IFS= # field separator manipulation (injection vector)
PATH=/tmp:$PATH # prepend untrusted dir (/tmp, /var/tmp, /dev/shm)
LD_PRELOAD=./lib.so # library injection
PROMPT_COMMAND="..." # bash hook injection
Note: PATH=/usr/local/bin:$PATH with trusted directories is normal. Focus on writable-by-others paths.
Safe alternative: validate the directory ownership before accepting PATH changes.
6. Unicode & Encoding Attacks — WARN
Invisible characters that make commands look different from what they execute.
U+200B Zero-width space — hides characters between visible ones
U+202E Right-to-left override — reverses display direction
U+2066 Left-to-right isolate — mixed bidirectional text
Homoglyphs: Cyrillic а (U+0430) vs Latin a (U+0061)
Check: if the raw byte sequence contains non-printable or unexpected Unicode characters, flag it.

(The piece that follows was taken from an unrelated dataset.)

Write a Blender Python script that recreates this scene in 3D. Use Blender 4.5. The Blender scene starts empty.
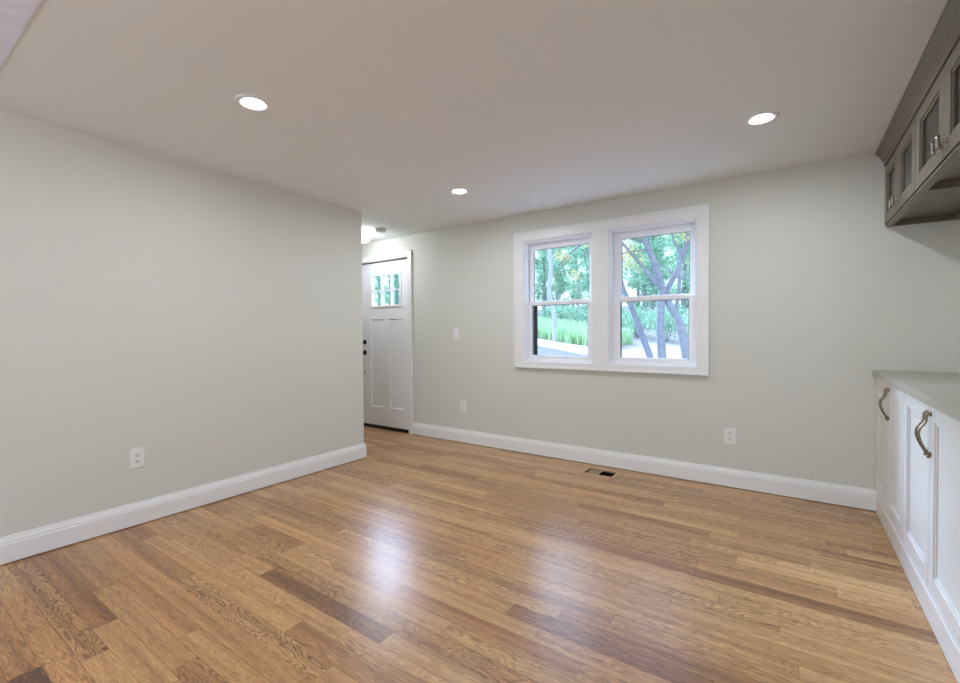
import bpy, bmesh, math, random
from mathutils import Vector, Matrix
random.seed(7)
SC = bpy.context.scene
COL = SC.collection
PI = math.pi

# ---------------------------------------------------------------- camera
H = 1.1486
YAW, PIT, ROL, FPX = 0.6056, -0.0167, -0.0056, 447.86
cd = bpy.data.cameras.new('camera'); cam = bpy.data.objects.new('camera', cd); COL.objects.link(cam)
cd.sensor_width = 36; cd.lens = FPX/960*36; cd.clip_start = 0.02; cd.clip_end = 500
cy, sy = math.cos(YAW), math.sin(YAW)
R0 = Vector((cy, sy, 0)); F0 = Vector((-sy, cy, 0)); U0 = Vector((0, 0, 1))
F1 = F0*math.cos(PIT)+U0*math.sin(PIT); U1 = U0*math.cos(PIT)-F0*math.sin(PIT)
R2 = R0*math.cos(ROL)+U1*math.sin(ROL); U2 = U1*math.cos(ROL)-R0*math.sin(ROL)
M = Matrix((R2, U2, -F1)).transposed().to_4x4(); M.translation = (0, 0, H)
cam.matrix_world = M
SC.camera = cam

# ---------------------------------------------------------------- world, sun, exposure
SKY, SKY_GLOW = 0.85, 36.0
W = bpy.data.worlds.new('overcast_sky'); SC.world = W; W.use_nodes = True
nt = W.node_tree; nt.nodes.clear()
o = nt.nodes.new('ShaderNodeOutputWorld'); b = nt.nodes.new('ShaderNodeBackground')
tc = nt.nodes.new('ShaderNodeTexCoord'); sp = nt.nodes.new('ShaderNodeSeparateXYZ')
cr = nt.nodes.new('ShaderNodeValToRGB')
# overcast sky: duller at the horizon, brighter overhead, brightest round the veiled sun
cr.color_ramp.elements[0].position = 0.05; cr.color_ramp.elements[0].color = (0.74, 0.95, 1.0, 1)
cr.color_ramp.elements[1].position = 0.6; cr.color_ramp.elements[1].color = (0.58, 0.78, 1.28, 1)
GLOW_DIR = Vector((-0.69, 0.56, 0.46)).normalized()
dp = nt.nodes.new('ShaderNodeVectorMath'); dp.operation = 'DOT_PRODUCT'; dp.inputs[1].default_value = GLOW_DIR
mx = nt.nodes.new('ShaderNodeMath'); mx.operation = 'MAXIMUM'; mx.inputs[1].default_value = 0
pw = nt.nodes.new('ShaderNodeMath'); pw.operation = 'POWER'; pw.inputs[1].default_value = 36
gl = nt.nodes.new('ShaderNodeMath'); gl.operation = 'MULTIPLY_ADD'; gl.inputs[1].default_value = SKY_GLOW; gl.inputs[2].default_value = SKY
nt.links.new(tc.outputs['Generated'], sp.inputs[0]); nt.links.new(sp.outputs['Z'], cr.inputs[0])
nt.links.new(tc.outputs['Generated'], dp.inputs[0]); nt.links.new(dp.outputs['Value'], mx.inputs[0]); nt.links.new(mx.outputs[0], pw.inputs[0])
nt.links.new(pw.outputs[0], gl.inputs[0]); nt.links.new(gl.outputs[0], b.inputs['Strength'])
nt.links.new(cr.outputs[0], b.inputs[0]); nt.links.new(b.outputs[0], o.inputs[0])

SC.view_settings.view_transform = 'Standard'; SC.view_settings.look = 'None'
SC.view_settings.gamma = 1; SC.view_settings.exposure = 1.22; SC.view_settings.use_curve_mapping = False
SC.cycles.use_denoising = True
SC.cycles.max_bounces = 14; SC.cycles.diffuse_bounces = 9; SC.cycles.transparent_max_bounces = 24
SC.cycles.sample_clamp_indirect = 8
LAMP = 200.0        # emission of the recessed lamps' lenses
HALL_LAMP = 15.0
FILL_GLOBE = 25.0  # emission of the added fill globe

# ---------------------------------------------------------------- dimensions
XL, YW, ZC, XR = -3.262, 3.781, 2.286, 0.818
YE = 2.80                      # end of the left wall
XH = -5.0                      # far left wall of the entry
YB = -3.4                      # wall behind the camera
YS = 0.42                      # where the textured ceiling starts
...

7. Shell Injection Patterns — WARN
Dangerous when commands are built from variables or external data.
# DANGEROUS
eval "$user_input" # arbitrary code execution
bash -c "$untrusted" # same via subprocess
echo $(cat /etc/passwd) # substitution leaking sensitive data
# SAFER
command -- "$user_input" # -- stops flag parsing
printf '%s\n' "$user_input" # printf is safer than echo
Also check: each segment of chained commands (&&, ||, ;) must be evaluated individually. ls && rm -rf / is dangerous even though ls is safe.
8. System File Tampering — BLOCK
Writes to critical system files. Block unless user explicitly requested.
# BLOCK — critical system files
/etc/passwd, /etc/shadow, /etc/sudoers
/etc/ssh/sshd_config
~/.ssh/authorized_keys
/var/spool/cron/*, /etc/crontab
/etc/systemd/system/*.service
Also watch for indirect cron modification: echo "..." | crontab - or at now+1min.
Safe alternative: show the user what would be written and ask for confirmation.
Dotfile modifications (~/.bashrc, ~/.profile, ~/.zshrc) are WARN level — they change shell behavior permanently but are commonly edited. Ask before modifying.
9. Symlink & TOCTOU Attacks — WARN
An attacker can create a symlink from a harmless path to a sensitive target.
# ATTACK PATTERN
ln -s /etc/passwd /tmp/harmless
echo "payload" > /tmp/harmless # actually writes to /etc/passwd
Check: before writing to a file, verify it is not a symlink to a sensitive target. Use readlink -f to resolve the real path.
10. Resource Exhaustion — WARN
Denial-of-service via resource consumption.
:(){ :|:& };: # fork bomb
yes > /dev/null & # CPU waste (as background)
fallocate -l 100G /tmp/fill # disk fill
while true; do echo x; done # infinite loop
Safe alternative: set timeouts on long-running commands. Use timeout 60 command wrapper.
11. Shell-Specific Risks — WARN
Zsh
=curl http://evil # equals expansion: resolves to full path of curl
zmodload zsh/system # enables sysopen/syswrite (file I/O bypass)
zmodload zsh/net/tcp # enables ztcp (network exfiltration)
zmodload zsh/zpty # pseudo-terminal command execution
emulate -c "..." # eval-equivalent
Bash
$'\x72\x6d' # hex-encoded command (decodes to "rm")
${!var} # indirect variable expansion
declare -n ref=PATH; ref=/tmp # nameref manipulation
Response Protocol
| Level | Checks | Action |
|---|---|---|
| 🔴 Critical | 1 (destructive), 8 (system files) | Refuse. Explain risk. Suggest safe alternative. |
| 🟠 High | 2 (cred leak), 3 (download-exec), 4 (outbound), 5 (env manip) | Stop. Explain risk. Proceed only with explicit user confirmation. |
| 🟡 Medium | 6 (unicode), 7 (injection), 9 (symlink), 10 (resource), 11 (shell-specific) | Warn user. Proceed if context is safe. |
| 🟢 Low | None triggered | Execute normally. |
When multiple checks trigger, use the highest risk level.
Important Limitations
These checks are advisory guidance, not runtime enforcement. A determined attacker crafting commands through indirect means (encoded strings, multi-step attacks, symlinks) can bypass pattern matching. This skill is one layer in a defense-in-depth approach — pair with OpenClaw's built-in exec approval system (security: "allowlist" or security: "deny") for enforcement.